Part of the reason the church chose the Atyaps is that a young couple from the church, Brian and Ann Smith (not their real names), had been at work among the Atyaps for about a year. The Smiths are Bible translators seconded to and under the supervision of the Nigeria Bible Translation Trust. During the morning worship services on September 18, Pastor Cornils, Florence Worner (president of the congregation), Dr. Oliver Peterson (chairman of the board of world mission), and a representative of the Smiths’ North American sponsoring agency all signed a covenant that binds Central Lutheran to the Atyap people.

In two years, the church, the Atyaps, the Smiths and the Smiths’ agencies will all review the agreement to determine if they should continue, modify, or terminate it.

One of the responsibilities the church has accepted by adopting the Atyap people is to support the Smiths’ translation work at a minimum rate of $10,000 a year. Further, the church intends to send all its children’s Sunday School offerings to the Smiths during the six weeks of Lent. These children will also be educated and informed about the Atyap people and the Smiths’ translation work.

“We hope Adopt-A-People will enable all the members of our church to personalize their involvement in world missions,” said Linda Roal, a member of the CLC mission board who now works at the U.S. Center for World Mission. “We see this ‘adoption’ process as a means of opening doors into the lifeblood of every member’s daily prayers—not only for the Atyap people, but also for the work of our other missionaries.”

Roal said one of the most attractive aspects of the adoption idea is that it can be (and in CLC’s case, is) a “mutual relationship.” “While we support the Atyap church with translation workers and prayers, we’re asking them to help by doing some of the translation work themselves and also by praying for our church’s spiritual needs.”

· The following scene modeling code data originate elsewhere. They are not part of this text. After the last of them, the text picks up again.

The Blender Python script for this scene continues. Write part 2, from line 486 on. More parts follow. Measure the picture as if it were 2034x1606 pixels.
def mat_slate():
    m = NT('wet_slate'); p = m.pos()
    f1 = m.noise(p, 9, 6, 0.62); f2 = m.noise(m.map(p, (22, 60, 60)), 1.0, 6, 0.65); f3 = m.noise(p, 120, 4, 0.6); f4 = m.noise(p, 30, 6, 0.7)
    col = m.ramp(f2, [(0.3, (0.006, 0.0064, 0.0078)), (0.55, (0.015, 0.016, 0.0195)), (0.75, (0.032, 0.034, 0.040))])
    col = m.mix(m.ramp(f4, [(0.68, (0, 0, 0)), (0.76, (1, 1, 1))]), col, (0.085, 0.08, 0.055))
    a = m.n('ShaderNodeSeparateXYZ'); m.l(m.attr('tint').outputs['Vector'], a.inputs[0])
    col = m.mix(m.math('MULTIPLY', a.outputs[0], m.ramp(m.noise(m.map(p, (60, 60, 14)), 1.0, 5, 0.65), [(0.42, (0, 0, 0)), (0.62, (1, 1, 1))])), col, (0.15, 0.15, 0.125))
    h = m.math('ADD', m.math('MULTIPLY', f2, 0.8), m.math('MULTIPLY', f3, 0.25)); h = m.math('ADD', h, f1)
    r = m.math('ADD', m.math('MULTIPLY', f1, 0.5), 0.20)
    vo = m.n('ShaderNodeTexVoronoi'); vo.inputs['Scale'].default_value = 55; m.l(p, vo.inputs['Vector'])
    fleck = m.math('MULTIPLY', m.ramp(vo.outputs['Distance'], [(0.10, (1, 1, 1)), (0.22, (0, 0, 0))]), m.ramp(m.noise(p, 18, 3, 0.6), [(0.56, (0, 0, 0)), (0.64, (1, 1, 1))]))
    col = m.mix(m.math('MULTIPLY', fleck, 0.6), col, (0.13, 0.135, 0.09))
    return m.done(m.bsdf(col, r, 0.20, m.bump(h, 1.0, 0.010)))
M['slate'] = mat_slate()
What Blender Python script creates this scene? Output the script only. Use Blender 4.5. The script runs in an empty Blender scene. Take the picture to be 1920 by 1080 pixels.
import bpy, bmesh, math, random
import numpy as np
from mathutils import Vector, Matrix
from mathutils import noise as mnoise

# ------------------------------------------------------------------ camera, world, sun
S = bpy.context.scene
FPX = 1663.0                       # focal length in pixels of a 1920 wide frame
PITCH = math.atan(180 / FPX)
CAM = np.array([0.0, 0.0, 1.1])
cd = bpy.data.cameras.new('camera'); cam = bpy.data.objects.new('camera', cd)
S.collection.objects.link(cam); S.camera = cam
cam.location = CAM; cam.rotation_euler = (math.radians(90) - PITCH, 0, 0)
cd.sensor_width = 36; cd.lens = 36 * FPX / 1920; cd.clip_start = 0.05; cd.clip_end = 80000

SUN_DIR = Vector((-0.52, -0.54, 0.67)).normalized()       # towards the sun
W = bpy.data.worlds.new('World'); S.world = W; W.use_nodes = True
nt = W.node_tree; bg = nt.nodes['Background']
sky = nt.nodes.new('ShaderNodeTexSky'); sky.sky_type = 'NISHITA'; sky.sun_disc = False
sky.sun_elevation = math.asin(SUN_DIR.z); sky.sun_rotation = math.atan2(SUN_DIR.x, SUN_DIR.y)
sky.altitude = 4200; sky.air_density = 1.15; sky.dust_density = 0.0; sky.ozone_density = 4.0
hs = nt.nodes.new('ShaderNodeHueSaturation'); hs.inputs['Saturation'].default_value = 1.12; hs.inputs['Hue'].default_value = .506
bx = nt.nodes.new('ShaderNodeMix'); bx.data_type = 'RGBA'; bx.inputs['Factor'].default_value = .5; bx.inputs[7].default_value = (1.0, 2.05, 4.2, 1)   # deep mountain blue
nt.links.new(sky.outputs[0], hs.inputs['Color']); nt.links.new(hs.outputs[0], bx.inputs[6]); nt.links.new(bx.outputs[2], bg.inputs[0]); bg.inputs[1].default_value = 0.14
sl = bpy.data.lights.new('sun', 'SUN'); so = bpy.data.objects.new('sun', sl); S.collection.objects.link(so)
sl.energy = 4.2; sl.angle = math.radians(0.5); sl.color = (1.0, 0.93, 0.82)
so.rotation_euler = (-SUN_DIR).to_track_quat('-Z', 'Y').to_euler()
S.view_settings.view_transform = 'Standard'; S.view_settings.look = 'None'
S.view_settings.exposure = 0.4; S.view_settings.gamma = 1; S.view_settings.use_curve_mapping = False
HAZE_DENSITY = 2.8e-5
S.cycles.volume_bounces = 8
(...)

She said the mission board hopes the Adopt-A-People program will become so personal that members of CLC will come to know individual Atyaps by name and will become so concerned for them that they will pray regularly and specifically for them.

In August, seven leaders from Central Lutheran made a trip to check out work the church sponsors in two parts of Africa. They spent a week in the area where the Smiths live and work.

One of the visitors said she finds it “exciting to be part of a congregation that is bringing the Bible to these lovable people.”

The team made the trip in order to gather information and resources about the Atyap people so they could do a better job of mobilizing the congregation as a whole during the church’s sesquiennial (every 18-month) Mission Festival to be held this coming November. Thus, the members of the church will be informed and educated in greater depth about the Atyaps, and be challenged to pray regularly for their spiritual and physical needs, for the missionaries, and for the translation work of the Bible into the Tyap (the Atyaps’ native) language.

“The thing I get most excited about with the Adopt-A-People program is that it commits us to a people group rather than just to a missionary,” said Rev. Dick Beckman, missions pastor at Central Lutheran. “We are committing ourselves to a long-term relationships with the Atyap people that may lead us to support a variety of mission efforts among them beyond just the translation work itself.”